Siren Song is a poem about greek mythology and Margaret Atwood;s personal relationships with men. Greek mythology explains the Sirens
as three sisters that where exiled to an island, they are half women and half monster. They stand on cliffs and echo their haunting song
across the sea, a song that is irresistable to men. After a man has been attracted to the island the Sirens kill and than eat him. If a man
got past the Siren and was not murdered than he was considered to be a hero and thought to be very desirable.
Margaret Atwood turns this "myth" around and tells it from her point of view, the Siren. She feels like known of her lovers have gotten past the
song they may be attracted to the song but they never stay very long, they do not rescue her from herself, from her song. Margaret does not see
them as heros, they are not desirable or worthy of her love.
It seems as though she views men as having a compulsion to be the hero and "save" women, this is the cause of their own destuction when it
comes to the Siren's "but it works every time." It's mans desire to be unique and heroic.
You Begin
You begin this way:
this is your hand,
this is your eye,
this is a fish, blue and flat
on the paper, almost
the shape of an eye
This is your mouth, this is an O
or a moon, whichever
you like. This is yellow.
Outside the window
is the rain, green
because it is summer, and beyond that
the trees and then the world,
which is round and has only
the colors of these nine crayons.
This is the world, which is fuller
and more difficult to learn than I have said.

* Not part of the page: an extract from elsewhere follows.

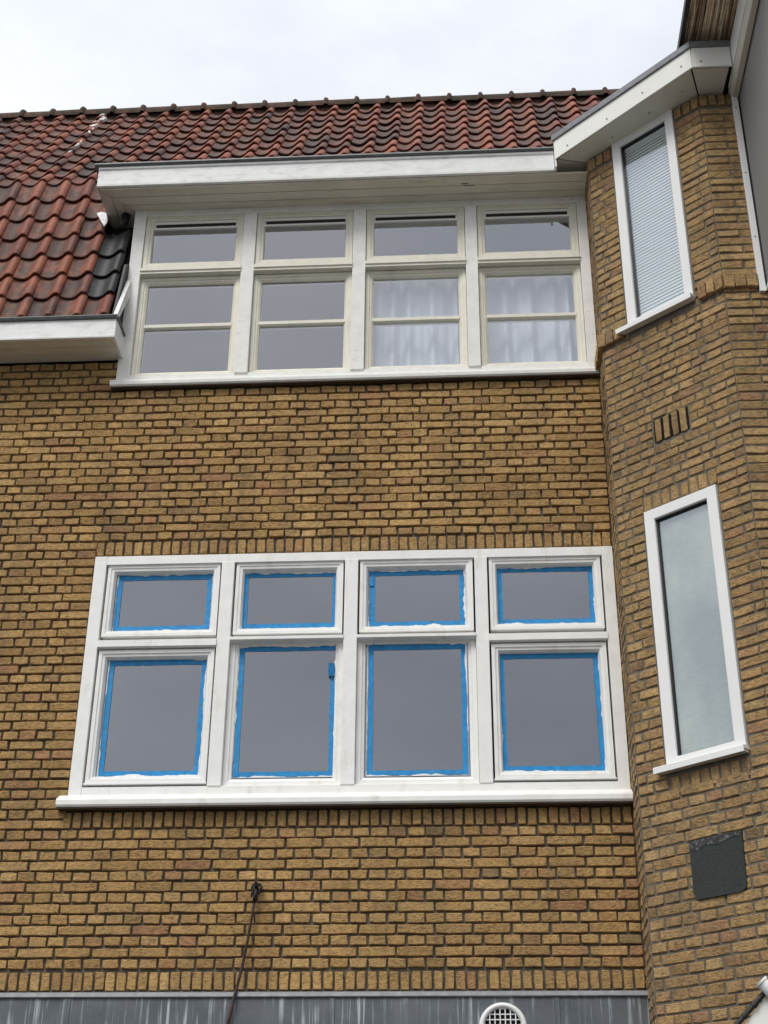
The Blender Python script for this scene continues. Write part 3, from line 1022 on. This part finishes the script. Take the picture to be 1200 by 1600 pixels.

You are right to smudge it that way
with the red and then
the orange: the world burns.
Once you have learned these words
you will learn that there are more
words than you can ever learn.
The word hand floats above your hand
like a small cloud over a lake.
The word hand anchors
your hand to this table
your hand is a warm stone
I hold between two words.
This is your hand, these are my hands, this is the world,
which is round but not flat and has more colors
than we can see.
It begins, it has an end,
this is what you will
come back to, this is your hand.
This poem is about childhood and how you begin life, how you see things as a child (colors and animals) like listing all the colors in a box
of crayons. Beyond the summer and playing is the real world, a world more difficult and more complex than that of a play ground and imaginary
friends. As you grow older you move on and discover new, more in depth things and the feeling that you journey has no end. As children you are
young and naive, believe everything you are told by adults and people you trust. In the end you are left to find out the hard way how hard life is,
how complex and disappointing life can be. You face the evils of the world and experience hardships. Margaret says that it is ok to be bitter and
it's ok to smudge all the colors because you were mislead as a child. We can do somwhere else in our minds and remember the distant memories,
the innocent times, and all the beuatiful colors before they all turned black in our minds.
Workd Cited
www.poets.org
www.wikipedia.org/wiki/siren/margaretatwood
www.library.utoranto.ca/canpoetry/atwood
Literature, in introduction to fiction, poetry, drama, and writing
fifth edition textbook.
X.J. Kennedy and Dana Gioia (2007)
Comments (5)
Anonymous said
at 9:25 am on May 10, 2007
I enjoyed the poems, and I find it funny how so many poets write about their love life in a poem.
Anonymous said
at 9:32 am on May 10, 2007
In the poem "Siren Song," the second stanza reminded me of D-Day when men stormed the beaches of Normandy even though dead men layed all around them.
Anonymous said
at 9:39 am on May 10, 2007
Good page, I really enjoyed reading the Siren Song it is a good poem and reminds me of D-Day also.
Anonymous said
at 9:44 am on May 10, 2007
I couldn't agree more with your inteprentation of the second poem very well don. I also liked how you added pictures to each poem to add to the effect of the words. It also however gave a strong first impression and thought that the second picture could have beeen something else. Good job!
Anonymous said
at 9:48 am on May 10, 2007
I would have never know that Siren Song was about Greek mythology. The analysis really helps to understand this poem.